Piggy, la recensione
Quando l’horror è un mezzo per riflettere altro, ecco che il genere si eleva alla sua massima espressione. Ed è esattamente quello che fa Piggy di Carlota Cereda, un horror spagnolo che è esempio del miglior cinema medio, appassionato e consapevole.
La recensione di Piggy, dal 20 luglio al cinema
Come questa si relaziona ai suoi genitori, ai suoi pari, e soprattutto alle sue stesse insicurezze, è tutto già in nuce nella presentazione del personaggio e sarà esattamente il tema portante del film. Sara (Laura Galán) è un’adolescente chiusa ed insicura che vive nascosta dietro il bancone della macelleria di famiglia. Vestita di rosa e circondata da frattaglie, Sara per il suo peso viene chiamata ‘cerdita’ (porco) da tre ragazze del paese, tra cui la sua ex amica Claudia.

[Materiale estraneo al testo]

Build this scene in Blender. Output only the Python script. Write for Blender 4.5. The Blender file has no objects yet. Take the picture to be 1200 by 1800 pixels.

La regista e sceneggiatrice Carlota Pereda è visibilmente presa fino al midollo dal suo soggetto. Il film viene da un cortometraggio omonimo, e Pereda sa infatti esattamente come e quando valorizzare ogni svolta, come tirare fuori il non detto dalla protagonista con poche parole e tantissima messa in scena (ancora, lo ricordiamo: il cinema di genere al suo meglio). Giocato sulle aspettative e raccontato per molti dettagli (un braccialetto, una merendina, un telo da mare) e i due occhi profondi di Laura Galán, Piggy altera pure il ritmo con cambi di tono, sfiorando anche la comicità. Il tutto è, in fondo, una rilocazione geografica della "tranquilla cittadina americana” che viene scossa dal terrore, con l’irrazionale che viene da fuori - proprio come negli slasher - e mette in discussione l’ordine sociale e le apparenze.
Piggy è una storia carismatica di potenziale vendetta. Tra il carattere forte e autoritario della madre, la pressione sociale di un ambiente ristretto e la paura di dire il vero (ciò che Sara ha visto, come si sente), il film tende per la protagonista trappole da ogni parte, mettendola nella condizione di poterci sorprendere qualunque cosa faccia. Il villain è abbozzato, ma è giusto così: l’uomo misterioso, senza passato o identità, la personificazione del caos che ha dentro Sara. Un’apparizione quasi metafisica che racconta quanto il suo desiderio possa essere al contempo una liberazione dal punto di vista morale che una condanna dal punto di vista emotivo.